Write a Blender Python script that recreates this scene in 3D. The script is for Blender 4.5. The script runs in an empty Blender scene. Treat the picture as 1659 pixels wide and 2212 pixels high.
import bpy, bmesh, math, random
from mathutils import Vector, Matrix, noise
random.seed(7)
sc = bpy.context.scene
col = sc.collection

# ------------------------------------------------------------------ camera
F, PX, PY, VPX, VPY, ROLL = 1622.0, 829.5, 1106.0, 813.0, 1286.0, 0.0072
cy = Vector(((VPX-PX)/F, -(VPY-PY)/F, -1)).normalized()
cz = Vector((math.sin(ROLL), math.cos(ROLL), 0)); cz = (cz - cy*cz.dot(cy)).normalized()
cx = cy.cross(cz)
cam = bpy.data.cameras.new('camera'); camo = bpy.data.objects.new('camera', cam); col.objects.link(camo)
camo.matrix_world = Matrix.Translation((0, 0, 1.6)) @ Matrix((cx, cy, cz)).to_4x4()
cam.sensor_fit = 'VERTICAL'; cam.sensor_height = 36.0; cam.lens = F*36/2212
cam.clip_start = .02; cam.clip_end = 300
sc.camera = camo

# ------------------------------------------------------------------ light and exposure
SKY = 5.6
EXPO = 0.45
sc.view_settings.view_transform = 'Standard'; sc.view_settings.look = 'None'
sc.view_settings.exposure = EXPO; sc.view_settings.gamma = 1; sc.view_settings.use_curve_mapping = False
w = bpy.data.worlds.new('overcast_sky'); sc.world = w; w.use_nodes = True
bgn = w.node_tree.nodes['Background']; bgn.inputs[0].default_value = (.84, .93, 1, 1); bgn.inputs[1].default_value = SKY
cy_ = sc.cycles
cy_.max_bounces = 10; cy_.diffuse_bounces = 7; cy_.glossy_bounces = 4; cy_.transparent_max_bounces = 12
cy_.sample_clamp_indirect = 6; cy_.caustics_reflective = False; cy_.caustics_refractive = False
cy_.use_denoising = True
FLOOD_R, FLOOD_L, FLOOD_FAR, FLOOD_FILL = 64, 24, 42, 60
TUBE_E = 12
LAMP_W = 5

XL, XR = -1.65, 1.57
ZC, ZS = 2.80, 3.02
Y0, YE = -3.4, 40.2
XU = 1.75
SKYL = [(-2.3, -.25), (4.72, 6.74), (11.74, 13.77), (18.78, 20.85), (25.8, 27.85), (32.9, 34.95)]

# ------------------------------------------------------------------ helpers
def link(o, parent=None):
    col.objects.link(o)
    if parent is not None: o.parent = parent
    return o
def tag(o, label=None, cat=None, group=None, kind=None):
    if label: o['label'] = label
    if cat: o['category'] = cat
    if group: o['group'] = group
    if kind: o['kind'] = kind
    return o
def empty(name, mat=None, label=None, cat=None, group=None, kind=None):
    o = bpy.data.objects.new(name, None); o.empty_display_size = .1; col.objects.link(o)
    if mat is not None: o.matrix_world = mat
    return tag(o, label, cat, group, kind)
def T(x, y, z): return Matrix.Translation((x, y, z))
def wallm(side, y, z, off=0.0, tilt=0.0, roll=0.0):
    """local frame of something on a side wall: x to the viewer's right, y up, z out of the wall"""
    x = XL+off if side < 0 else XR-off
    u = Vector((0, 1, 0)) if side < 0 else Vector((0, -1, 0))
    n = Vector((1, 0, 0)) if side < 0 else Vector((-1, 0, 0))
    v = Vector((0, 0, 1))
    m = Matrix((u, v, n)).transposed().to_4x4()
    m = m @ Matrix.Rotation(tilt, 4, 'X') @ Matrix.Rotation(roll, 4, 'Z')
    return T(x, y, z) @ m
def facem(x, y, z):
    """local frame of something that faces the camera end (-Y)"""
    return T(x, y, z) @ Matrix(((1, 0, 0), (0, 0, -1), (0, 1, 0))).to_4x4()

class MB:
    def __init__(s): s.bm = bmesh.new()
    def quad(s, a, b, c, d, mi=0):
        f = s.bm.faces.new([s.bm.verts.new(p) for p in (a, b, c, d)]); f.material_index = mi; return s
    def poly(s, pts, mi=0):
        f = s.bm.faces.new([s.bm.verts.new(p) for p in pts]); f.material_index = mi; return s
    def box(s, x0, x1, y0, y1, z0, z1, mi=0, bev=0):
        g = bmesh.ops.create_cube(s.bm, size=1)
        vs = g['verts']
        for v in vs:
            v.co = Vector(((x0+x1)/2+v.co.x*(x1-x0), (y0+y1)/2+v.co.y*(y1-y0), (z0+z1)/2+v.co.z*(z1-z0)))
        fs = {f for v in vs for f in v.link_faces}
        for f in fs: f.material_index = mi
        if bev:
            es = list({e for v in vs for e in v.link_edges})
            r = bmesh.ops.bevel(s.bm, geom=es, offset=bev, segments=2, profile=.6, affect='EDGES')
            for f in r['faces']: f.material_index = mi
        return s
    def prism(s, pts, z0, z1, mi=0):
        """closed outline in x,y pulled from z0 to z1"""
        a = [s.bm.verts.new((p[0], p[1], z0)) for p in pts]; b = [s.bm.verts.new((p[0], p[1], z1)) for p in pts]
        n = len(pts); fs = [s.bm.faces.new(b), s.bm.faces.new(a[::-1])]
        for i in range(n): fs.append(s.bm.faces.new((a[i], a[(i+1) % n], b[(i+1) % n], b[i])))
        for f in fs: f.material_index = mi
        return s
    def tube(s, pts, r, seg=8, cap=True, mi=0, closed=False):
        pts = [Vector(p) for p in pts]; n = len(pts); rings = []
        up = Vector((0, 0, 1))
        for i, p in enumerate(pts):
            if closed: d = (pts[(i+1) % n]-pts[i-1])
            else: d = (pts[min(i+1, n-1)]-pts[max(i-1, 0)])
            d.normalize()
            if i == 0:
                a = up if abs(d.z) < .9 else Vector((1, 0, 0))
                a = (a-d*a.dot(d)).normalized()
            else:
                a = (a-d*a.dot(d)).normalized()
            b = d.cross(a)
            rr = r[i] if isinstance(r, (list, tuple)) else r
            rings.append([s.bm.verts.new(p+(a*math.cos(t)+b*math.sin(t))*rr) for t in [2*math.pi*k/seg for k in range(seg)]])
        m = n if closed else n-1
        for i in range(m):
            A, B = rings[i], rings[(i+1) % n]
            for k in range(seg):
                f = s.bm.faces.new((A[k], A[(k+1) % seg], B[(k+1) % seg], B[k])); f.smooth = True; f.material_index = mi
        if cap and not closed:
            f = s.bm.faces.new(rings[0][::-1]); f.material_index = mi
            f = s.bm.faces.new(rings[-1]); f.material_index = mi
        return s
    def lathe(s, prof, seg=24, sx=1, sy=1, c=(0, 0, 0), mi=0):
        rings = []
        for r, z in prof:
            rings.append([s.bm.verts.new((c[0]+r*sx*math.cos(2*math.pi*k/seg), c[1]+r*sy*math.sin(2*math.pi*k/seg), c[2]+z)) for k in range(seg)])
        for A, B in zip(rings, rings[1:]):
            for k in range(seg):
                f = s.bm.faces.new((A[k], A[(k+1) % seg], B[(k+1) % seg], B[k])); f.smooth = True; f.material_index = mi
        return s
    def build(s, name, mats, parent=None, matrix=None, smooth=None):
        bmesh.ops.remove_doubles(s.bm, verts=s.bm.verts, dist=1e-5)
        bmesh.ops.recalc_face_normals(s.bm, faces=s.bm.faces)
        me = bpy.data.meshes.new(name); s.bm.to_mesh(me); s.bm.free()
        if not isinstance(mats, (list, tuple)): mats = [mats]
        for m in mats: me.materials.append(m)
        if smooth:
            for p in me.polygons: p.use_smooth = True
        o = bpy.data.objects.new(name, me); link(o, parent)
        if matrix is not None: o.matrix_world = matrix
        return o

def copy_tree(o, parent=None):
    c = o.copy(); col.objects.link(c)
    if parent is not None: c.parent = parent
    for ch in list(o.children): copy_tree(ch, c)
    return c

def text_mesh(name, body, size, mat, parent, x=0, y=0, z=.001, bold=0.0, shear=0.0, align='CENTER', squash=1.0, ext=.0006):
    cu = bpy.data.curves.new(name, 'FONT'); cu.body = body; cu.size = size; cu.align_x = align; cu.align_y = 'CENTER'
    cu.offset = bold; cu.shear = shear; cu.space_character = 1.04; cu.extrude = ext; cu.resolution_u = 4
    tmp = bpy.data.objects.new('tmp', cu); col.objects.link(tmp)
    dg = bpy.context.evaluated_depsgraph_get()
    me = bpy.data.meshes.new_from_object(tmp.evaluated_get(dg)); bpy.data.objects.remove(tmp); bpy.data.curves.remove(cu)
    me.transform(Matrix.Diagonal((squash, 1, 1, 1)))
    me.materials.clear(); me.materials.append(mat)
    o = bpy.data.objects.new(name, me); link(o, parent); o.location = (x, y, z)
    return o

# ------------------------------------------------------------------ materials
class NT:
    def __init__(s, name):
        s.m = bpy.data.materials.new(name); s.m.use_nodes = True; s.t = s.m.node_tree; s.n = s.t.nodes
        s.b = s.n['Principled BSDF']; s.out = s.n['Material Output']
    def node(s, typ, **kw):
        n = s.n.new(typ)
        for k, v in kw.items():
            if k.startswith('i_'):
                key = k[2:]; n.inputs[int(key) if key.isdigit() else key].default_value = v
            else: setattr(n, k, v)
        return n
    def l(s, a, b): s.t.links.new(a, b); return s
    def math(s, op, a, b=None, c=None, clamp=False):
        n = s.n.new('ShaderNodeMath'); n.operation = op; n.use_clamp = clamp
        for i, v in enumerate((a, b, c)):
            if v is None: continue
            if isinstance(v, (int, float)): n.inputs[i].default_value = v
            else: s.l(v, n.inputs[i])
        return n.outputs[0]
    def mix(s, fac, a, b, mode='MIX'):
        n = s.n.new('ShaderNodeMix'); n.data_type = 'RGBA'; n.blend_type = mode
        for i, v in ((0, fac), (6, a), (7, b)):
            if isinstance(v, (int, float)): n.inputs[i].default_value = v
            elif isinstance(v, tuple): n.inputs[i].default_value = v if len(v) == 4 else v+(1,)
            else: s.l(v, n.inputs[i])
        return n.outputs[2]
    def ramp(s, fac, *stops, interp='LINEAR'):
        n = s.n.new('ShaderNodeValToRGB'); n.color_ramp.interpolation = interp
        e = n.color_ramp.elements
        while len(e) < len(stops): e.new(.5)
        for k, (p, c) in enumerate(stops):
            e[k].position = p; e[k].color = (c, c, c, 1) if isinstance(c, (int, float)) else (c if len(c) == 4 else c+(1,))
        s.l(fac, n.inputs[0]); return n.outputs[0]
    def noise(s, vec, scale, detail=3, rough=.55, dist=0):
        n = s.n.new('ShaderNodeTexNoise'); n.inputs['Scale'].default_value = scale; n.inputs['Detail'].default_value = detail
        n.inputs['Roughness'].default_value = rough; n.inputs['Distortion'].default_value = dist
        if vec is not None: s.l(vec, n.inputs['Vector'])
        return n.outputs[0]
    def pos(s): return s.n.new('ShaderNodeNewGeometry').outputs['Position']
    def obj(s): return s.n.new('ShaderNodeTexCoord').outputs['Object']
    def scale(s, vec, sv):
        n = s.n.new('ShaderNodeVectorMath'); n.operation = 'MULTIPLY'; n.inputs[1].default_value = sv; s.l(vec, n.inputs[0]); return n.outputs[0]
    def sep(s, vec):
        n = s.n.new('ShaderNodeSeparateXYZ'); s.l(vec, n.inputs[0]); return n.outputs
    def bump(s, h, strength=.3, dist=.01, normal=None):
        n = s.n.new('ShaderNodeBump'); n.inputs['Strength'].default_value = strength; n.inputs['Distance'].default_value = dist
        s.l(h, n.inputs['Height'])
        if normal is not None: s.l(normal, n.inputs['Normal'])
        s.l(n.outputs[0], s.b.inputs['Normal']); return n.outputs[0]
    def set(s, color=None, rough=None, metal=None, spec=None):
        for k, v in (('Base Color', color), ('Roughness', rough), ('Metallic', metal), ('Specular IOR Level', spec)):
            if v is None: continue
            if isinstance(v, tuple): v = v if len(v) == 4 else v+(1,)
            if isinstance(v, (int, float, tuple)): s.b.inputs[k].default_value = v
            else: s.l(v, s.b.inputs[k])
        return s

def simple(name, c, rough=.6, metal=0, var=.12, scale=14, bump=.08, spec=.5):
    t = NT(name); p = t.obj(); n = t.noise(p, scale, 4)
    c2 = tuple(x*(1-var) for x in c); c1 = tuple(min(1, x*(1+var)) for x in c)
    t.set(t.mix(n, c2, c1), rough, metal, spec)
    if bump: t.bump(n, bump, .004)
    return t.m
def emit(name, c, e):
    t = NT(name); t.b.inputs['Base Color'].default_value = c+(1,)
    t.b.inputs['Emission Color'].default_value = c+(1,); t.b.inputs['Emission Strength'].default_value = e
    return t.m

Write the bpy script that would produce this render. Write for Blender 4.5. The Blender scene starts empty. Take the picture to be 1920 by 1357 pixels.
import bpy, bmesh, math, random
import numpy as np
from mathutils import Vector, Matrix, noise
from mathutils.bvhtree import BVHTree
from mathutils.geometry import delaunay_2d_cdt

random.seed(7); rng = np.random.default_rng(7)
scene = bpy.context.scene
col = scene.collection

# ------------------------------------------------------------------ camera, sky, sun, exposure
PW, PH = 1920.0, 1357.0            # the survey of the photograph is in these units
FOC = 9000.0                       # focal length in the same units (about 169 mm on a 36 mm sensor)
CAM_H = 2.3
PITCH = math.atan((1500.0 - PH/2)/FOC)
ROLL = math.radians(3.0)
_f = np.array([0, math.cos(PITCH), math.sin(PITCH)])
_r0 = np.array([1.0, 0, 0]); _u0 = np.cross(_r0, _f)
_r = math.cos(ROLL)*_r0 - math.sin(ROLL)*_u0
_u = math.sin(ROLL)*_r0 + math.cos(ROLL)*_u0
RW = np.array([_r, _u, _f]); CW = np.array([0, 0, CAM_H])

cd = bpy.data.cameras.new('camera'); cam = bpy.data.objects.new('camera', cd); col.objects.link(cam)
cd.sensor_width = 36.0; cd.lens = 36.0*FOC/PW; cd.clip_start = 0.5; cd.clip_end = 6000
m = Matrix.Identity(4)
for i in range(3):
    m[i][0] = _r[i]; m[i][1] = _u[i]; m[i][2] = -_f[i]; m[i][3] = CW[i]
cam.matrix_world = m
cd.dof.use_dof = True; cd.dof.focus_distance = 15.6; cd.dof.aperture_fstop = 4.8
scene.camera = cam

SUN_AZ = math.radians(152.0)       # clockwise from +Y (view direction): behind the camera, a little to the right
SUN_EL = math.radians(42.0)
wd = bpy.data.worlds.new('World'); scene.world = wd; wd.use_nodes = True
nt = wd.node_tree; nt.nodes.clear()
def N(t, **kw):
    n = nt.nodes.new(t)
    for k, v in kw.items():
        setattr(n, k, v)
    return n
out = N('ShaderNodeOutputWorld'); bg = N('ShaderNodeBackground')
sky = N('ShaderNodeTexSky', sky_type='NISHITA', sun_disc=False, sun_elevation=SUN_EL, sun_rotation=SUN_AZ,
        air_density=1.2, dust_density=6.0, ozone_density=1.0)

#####

▸ Task to carry out
Please print exactly what appears from the first line of the data through the line with "col = sc.collection", including both of those lines and nothing past them.

▸ Answer to this exercise
Write a Blender Python script that recreates this scene in 3D. The script is for Blender 4.5. The script runs in an empty Blender scene. Treat the picture as 1659 pixels wide and 2212 pixels high.
import bpy, bmesh, math, random
from mathutils import Vector, Matrix, noise
random.seed(7)
sc = bpy.context.scene
col = sc.collection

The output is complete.